Direction: State how many lines in these records contain the word "Write", and nothing else.
--- start of Stored records ---
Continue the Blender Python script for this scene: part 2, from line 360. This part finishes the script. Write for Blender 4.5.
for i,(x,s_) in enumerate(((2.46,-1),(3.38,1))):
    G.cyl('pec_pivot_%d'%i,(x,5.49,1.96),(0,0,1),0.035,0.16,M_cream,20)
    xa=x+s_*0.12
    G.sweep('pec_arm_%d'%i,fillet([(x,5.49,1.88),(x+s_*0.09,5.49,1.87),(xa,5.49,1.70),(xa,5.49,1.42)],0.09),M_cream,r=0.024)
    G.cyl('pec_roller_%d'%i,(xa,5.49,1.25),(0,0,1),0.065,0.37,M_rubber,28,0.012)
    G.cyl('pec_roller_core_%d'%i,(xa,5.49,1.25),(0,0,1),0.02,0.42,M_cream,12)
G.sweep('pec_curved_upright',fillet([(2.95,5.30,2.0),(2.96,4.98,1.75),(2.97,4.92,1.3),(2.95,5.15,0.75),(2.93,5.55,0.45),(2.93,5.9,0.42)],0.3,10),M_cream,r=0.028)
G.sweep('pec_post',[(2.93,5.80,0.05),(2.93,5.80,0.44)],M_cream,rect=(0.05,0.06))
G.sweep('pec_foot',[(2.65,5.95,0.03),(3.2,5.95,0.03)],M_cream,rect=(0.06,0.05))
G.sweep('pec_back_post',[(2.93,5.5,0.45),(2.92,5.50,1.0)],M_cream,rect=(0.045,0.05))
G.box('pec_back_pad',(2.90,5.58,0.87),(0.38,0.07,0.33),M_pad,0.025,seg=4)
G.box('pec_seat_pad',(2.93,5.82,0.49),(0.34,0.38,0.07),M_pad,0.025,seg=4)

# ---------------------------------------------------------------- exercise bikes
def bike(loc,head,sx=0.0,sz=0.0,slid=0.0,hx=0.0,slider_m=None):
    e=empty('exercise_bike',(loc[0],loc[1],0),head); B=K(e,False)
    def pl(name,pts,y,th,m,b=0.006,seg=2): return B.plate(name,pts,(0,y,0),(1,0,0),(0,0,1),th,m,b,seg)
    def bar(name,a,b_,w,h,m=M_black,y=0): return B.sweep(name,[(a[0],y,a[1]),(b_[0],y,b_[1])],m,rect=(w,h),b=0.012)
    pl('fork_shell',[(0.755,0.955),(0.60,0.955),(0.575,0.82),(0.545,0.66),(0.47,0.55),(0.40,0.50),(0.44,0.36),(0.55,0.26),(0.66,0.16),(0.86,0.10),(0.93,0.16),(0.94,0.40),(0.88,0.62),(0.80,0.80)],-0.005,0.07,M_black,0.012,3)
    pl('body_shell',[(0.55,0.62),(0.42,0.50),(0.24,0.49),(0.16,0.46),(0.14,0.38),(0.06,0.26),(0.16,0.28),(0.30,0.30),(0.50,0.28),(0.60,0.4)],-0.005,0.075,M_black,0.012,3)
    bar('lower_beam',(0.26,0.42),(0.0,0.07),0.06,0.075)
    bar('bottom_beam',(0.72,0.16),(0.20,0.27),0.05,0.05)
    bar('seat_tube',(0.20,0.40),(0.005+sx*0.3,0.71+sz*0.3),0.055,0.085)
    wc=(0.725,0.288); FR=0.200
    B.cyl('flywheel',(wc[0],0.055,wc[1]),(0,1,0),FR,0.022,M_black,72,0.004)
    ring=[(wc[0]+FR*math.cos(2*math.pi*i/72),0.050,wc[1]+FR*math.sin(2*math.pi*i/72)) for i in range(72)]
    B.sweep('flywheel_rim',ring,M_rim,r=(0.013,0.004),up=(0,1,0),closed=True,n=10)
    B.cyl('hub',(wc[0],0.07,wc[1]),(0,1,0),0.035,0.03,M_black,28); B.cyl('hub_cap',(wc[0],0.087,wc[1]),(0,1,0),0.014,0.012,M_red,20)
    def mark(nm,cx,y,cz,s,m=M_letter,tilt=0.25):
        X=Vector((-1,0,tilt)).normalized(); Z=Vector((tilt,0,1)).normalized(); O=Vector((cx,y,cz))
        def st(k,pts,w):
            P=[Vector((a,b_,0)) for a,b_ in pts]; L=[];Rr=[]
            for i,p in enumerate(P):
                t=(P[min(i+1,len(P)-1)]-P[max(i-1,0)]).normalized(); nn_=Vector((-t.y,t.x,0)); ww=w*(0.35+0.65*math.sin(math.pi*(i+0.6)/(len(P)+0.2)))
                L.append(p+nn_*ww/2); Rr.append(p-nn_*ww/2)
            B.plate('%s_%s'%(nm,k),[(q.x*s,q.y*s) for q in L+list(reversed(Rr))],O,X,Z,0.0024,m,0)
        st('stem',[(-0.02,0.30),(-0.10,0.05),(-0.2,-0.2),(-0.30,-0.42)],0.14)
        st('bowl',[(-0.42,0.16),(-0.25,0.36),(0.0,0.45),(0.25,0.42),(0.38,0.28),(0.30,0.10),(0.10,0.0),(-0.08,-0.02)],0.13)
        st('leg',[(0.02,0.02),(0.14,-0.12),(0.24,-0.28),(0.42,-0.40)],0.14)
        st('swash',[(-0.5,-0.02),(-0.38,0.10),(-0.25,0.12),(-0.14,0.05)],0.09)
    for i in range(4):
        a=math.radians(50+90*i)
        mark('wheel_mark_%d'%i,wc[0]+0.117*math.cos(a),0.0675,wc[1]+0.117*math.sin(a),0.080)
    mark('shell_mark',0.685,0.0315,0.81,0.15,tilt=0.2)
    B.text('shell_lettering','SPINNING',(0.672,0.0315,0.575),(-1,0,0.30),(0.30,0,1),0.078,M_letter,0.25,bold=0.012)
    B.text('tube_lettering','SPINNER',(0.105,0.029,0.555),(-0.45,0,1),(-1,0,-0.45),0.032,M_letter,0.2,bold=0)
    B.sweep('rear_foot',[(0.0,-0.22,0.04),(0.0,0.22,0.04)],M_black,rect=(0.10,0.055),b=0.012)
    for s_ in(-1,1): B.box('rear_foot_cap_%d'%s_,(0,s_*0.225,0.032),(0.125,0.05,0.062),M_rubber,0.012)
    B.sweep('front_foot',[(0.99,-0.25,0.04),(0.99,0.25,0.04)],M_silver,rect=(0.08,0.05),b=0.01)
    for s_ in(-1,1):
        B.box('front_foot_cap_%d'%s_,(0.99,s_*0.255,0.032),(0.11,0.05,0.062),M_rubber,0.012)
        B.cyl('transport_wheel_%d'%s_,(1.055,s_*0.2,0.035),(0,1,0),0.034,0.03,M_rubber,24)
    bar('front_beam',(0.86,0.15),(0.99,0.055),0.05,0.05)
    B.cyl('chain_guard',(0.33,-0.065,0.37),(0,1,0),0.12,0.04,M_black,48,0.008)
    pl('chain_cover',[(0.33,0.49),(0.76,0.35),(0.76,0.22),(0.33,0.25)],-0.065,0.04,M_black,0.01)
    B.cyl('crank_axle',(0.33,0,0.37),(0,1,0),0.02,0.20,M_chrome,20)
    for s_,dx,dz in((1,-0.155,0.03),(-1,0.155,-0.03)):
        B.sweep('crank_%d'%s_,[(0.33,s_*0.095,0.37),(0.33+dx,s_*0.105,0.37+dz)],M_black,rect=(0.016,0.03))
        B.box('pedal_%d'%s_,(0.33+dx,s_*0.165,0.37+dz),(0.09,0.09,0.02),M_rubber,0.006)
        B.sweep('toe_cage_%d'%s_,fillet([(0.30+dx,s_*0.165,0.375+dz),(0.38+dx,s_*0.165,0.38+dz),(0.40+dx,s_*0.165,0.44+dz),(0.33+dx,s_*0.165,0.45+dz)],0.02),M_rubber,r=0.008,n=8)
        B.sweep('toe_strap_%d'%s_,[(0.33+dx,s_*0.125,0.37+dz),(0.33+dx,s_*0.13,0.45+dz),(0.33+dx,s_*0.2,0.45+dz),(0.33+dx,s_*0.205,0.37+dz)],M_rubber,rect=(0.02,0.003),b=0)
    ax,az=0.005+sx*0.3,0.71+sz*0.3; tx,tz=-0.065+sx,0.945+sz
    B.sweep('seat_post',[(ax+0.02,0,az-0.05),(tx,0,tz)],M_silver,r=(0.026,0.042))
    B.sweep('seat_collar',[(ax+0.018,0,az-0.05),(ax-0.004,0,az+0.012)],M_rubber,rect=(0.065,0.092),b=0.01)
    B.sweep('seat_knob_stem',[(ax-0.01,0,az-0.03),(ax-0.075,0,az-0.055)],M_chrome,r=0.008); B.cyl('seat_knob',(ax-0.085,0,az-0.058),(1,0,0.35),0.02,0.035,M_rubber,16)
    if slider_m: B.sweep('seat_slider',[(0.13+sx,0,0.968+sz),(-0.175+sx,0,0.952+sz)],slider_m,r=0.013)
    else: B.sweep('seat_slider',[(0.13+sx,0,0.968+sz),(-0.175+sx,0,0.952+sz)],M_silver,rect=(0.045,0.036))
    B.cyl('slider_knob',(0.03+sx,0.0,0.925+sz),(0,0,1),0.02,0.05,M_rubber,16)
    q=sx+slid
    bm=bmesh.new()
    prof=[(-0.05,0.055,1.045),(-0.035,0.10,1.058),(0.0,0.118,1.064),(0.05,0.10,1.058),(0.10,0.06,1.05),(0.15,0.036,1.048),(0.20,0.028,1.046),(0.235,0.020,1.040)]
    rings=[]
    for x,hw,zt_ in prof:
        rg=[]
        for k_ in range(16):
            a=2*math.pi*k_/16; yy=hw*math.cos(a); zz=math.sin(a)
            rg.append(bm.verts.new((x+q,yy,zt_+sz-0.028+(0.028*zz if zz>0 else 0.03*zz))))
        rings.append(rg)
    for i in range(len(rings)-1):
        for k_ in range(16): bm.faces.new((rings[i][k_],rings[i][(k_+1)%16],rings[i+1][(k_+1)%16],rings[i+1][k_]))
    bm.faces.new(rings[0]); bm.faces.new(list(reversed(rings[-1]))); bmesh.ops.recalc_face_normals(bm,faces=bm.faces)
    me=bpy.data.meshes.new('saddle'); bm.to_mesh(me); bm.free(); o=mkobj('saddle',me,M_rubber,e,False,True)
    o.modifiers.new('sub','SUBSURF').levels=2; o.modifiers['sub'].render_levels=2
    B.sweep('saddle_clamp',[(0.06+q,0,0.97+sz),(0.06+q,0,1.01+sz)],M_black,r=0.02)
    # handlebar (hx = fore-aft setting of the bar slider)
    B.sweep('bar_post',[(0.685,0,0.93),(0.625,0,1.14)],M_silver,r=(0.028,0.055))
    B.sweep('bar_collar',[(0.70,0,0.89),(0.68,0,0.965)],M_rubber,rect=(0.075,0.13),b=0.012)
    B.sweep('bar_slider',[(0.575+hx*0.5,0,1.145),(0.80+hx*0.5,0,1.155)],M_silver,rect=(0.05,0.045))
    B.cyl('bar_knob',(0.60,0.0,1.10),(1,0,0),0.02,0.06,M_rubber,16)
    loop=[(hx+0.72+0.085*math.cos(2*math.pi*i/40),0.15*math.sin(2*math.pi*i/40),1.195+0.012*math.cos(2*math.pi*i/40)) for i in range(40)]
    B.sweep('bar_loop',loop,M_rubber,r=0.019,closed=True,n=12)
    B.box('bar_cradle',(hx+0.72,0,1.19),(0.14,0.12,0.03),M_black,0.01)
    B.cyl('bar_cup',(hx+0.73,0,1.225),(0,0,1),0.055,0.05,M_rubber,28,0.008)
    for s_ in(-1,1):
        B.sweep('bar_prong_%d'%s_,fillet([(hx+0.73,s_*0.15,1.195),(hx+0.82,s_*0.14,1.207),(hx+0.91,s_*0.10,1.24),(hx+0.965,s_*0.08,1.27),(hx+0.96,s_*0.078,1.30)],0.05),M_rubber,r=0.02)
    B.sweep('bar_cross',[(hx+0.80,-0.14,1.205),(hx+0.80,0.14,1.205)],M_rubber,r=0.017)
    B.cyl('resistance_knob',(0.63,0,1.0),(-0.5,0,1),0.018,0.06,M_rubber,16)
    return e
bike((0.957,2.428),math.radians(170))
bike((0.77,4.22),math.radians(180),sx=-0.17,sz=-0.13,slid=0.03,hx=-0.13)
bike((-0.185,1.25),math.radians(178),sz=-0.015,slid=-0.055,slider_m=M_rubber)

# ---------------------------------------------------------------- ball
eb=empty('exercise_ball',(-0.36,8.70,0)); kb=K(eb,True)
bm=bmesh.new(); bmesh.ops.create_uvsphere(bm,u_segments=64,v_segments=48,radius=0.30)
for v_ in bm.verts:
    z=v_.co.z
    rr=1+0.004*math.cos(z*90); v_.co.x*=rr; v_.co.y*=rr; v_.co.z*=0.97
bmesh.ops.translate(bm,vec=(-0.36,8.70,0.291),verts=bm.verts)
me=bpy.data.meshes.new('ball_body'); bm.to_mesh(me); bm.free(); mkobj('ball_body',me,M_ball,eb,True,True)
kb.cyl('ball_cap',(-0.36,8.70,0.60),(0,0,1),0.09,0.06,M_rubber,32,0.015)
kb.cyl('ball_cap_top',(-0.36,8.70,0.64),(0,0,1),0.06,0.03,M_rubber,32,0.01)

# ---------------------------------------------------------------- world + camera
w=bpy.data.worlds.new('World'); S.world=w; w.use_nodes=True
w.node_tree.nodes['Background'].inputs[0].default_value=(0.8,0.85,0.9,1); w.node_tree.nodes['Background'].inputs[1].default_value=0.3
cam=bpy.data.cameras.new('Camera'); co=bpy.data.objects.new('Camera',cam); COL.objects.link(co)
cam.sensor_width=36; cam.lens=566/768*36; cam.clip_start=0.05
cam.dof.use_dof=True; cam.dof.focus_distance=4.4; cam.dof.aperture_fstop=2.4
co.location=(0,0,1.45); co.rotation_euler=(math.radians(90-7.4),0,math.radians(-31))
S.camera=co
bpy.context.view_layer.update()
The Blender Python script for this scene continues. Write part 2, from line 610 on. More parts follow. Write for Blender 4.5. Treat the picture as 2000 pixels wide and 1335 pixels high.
--- end of Stored records ---
Written response: 2